Foto: Juliana Adriano

Quando chegou perto de meio dia começaram a retirar de dentro da área todos os que não eram acampados: sindicatos, políticos, integrantes do MST que já eram assentados. Não importava se estivessem ajudando as famílias a organizar as coisas nos sacos. Um padre foi empurrado pelo cassetete de um policial para fora da área. Depois disso, passaram a proibir a entrada das famílias que estavam fora do acampamento e chegavam pra retirar suas coisas.

Foto: Juliana Adriano

Os policiais foram de barraco por barraco assegurar sua demolição e a retroescavadeira foi derrubando um a um.

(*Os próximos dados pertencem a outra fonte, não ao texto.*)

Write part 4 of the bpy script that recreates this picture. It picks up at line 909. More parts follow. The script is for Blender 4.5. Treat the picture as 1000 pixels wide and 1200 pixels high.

Caso tivesse algum móvel que a família não tivesse conseguido tirar, fogão a lenha, geladeira, o que fosse, a retroescavadeira mirava bem em meio ao móvel e o esmagava no chão. Assegurando que não tivesse nada que as famílias pudessem recuperar após o despejo. A impotência naquele momento e as lágrimas eram muito fortes. As famílias viram o fruto de seu trabalho ser destruído, mas muitas afirmavam que não iam desistir daquela área, pois a área é pública, do INCRA, e que ainda vai virar um assentamento. Ao ver um barraco rodeado de couve ser demolido, a memória remete a Guerra do Contestado, pois desde aquela época a couve acompanha a resistência cabocla.

Neste momento as famílias estão alojadas no ginásio de esportes do município de Faxinal dos Guedes. Não têm para onde ir, suas casas foram demolidas, muitos animais morreram e têm pouca expectativa de poder colher a lavoura que plantaram.